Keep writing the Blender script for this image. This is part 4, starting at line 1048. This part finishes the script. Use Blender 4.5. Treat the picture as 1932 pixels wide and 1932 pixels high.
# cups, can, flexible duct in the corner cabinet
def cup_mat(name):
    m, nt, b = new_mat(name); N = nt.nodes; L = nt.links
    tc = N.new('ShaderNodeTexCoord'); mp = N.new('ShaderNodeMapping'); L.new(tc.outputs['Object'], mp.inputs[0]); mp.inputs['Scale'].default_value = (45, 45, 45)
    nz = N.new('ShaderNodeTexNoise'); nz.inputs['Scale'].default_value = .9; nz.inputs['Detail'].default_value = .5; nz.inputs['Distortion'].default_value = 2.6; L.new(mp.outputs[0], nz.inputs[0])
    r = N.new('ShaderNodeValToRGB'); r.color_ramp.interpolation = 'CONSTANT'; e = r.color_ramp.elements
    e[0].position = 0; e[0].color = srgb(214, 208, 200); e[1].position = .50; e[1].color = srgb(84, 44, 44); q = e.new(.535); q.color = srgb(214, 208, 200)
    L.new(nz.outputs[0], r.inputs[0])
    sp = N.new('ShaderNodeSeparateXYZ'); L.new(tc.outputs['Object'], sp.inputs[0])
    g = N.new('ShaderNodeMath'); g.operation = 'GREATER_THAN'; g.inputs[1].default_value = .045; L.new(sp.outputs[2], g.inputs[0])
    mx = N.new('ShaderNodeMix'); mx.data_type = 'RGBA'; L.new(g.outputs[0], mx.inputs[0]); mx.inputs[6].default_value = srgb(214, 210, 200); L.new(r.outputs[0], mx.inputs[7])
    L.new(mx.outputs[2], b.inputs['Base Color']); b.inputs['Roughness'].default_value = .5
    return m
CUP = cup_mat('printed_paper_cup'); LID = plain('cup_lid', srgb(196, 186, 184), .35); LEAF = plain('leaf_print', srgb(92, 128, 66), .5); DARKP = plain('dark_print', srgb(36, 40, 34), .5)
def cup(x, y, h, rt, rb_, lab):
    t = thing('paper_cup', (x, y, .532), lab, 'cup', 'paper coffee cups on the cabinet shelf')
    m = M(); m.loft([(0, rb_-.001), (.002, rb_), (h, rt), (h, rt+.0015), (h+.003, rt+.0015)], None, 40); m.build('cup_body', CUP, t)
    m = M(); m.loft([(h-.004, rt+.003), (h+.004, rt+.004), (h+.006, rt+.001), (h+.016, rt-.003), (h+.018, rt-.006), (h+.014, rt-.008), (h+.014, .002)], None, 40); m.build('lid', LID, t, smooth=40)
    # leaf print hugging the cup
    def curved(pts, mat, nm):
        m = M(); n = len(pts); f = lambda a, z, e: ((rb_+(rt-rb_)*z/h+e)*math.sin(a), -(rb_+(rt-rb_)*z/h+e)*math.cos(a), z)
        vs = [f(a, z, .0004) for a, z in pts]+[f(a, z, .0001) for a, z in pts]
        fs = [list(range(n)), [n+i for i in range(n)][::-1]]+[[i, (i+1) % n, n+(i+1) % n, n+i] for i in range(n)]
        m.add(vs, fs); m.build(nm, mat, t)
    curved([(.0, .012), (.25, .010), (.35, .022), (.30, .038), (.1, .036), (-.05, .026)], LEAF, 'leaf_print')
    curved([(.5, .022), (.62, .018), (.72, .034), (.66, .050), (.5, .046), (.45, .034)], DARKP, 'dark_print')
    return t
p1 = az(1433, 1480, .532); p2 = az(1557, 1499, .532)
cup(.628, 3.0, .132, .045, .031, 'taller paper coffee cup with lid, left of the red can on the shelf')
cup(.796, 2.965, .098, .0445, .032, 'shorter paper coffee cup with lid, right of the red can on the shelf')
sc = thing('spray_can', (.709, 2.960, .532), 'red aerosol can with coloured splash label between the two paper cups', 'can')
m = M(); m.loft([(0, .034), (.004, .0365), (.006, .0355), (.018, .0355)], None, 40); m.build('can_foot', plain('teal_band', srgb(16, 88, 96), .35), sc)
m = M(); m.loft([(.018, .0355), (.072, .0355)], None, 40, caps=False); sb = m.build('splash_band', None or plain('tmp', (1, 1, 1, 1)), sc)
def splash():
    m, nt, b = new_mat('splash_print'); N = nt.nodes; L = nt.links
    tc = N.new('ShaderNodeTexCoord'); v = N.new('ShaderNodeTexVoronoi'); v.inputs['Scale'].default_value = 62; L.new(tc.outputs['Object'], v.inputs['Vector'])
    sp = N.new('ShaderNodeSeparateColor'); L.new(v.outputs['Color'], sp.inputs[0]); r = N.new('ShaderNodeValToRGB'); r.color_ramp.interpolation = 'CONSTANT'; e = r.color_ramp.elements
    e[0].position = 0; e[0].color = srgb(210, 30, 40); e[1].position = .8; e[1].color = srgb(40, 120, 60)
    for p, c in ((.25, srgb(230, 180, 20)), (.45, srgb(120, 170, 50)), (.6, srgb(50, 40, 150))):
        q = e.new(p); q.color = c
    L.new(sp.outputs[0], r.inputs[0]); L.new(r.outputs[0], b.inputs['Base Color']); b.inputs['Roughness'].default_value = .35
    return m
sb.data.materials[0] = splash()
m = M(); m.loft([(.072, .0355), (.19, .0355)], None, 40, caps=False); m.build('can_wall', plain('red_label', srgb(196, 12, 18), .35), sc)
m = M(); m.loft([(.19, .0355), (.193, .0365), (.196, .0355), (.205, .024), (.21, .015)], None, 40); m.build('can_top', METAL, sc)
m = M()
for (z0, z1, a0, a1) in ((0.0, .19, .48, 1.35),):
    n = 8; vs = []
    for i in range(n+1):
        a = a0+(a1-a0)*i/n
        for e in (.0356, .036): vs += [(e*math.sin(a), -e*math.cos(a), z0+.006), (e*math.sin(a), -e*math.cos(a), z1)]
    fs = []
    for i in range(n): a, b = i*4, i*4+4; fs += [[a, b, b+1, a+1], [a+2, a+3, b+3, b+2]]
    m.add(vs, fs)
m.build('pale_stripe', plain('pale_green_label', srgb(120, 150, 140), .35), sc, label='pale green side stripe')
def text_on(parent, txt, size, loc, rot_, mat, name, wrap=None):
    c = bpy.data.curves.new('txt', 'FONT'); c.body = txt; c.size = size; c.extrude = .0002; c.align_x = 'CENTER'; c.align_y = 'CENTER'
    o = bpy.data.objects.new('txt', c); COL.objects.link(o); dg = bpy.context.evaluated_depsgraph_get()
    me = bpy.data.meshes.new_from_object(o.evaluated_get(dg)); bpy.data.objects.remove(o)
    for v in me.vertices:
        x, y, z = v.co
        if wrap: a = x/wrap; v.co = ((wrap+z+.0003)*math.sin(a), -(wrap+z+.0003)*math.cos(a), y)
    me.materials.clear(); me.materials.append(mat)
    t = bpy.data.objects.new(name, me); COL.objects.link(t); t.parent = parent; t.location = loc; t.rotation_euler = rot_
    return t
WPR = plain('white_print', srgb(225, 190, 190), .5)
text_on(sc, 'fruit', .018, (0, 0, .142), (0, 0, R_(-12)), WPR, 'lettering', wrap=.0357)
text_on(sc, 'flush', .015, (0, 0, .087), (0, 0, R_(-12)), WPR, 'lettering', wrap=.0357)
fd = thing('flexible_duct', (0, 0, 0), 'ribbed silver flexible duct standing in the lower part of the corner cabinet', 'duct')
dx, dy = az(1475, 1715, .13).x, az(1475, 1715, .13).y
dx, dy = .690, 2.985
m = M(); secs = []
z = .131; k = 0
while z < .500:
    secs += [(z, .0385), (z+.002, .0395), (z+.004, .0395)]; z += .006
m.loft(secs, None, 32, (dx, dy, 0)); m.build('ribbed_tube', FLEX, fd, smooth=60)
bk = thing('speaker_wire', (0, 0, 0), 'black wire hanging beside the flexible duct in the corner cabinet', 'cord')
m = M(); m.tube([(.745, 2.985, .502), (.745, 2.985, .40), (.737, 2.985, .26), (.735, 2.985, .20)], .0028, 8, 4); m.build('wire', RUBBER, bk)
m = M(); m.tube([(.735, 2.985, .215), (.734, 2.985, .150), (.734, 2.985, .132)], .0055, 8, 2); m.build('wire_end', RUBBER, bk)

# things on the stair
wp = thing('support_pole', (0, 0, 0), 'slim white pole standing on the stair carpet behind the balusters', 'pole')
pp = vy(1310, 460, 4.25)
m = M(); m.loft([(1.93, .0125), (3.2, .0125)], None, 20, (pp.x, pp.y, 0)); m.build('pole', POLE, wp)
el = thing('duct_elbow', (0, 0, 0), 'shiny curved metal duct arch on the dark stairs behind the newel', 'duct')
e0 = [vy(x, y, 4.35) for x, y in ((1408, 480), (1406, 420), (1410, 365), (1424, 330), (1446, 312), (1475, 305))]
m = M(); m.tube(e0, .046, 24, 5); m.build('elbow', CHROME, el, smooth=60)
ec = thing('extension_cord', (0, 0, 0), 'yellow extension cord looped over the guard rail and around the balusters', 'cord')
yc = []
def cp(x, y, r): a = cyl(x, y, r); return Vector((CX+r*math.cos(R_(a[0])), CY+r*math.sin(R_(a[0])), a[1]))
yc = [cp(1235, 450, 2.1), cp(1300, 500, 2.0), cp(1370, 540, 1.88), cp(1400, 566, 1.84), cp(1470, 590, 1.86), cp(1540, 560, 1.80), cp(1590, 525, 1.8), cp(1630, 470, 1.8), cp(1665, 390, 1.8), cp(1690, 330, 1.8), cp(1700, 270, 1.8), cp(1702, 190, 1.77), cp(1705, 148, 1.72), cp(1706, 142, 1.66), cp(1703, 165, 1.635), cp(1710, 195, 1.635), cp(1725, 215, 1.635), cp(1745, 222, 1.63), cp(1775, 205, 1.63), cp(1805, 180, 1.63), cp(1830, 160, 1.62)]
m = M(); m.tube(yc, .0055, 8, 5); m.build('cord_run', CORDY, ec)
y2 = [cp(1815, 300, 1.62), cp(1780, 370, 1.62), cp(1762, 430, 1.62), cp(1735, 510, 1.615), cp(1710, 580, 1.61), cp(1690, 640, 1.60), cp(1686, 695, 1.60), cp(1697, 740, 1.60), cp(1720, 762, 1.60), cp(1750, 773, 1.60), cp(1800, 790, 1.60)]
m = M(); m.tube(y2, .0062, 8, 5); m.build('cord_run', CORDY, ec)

_ _ _ _ _

Objective | Go through the listing above and locate each line that holds the word "part". Copy those lines.

Answer to this task |
Keep writing the Blender script for this image. This is part 4, starting at line 1048. This part finishes the script. Use Blender 4.5. Treat the picture as 1932 pixels wide and 1932 pixels high.
fd = thing('flexible_duct', (0, 0, 0), 'ribbed silver flexible duct standing in the lower part of the corner cabinet', 'duct')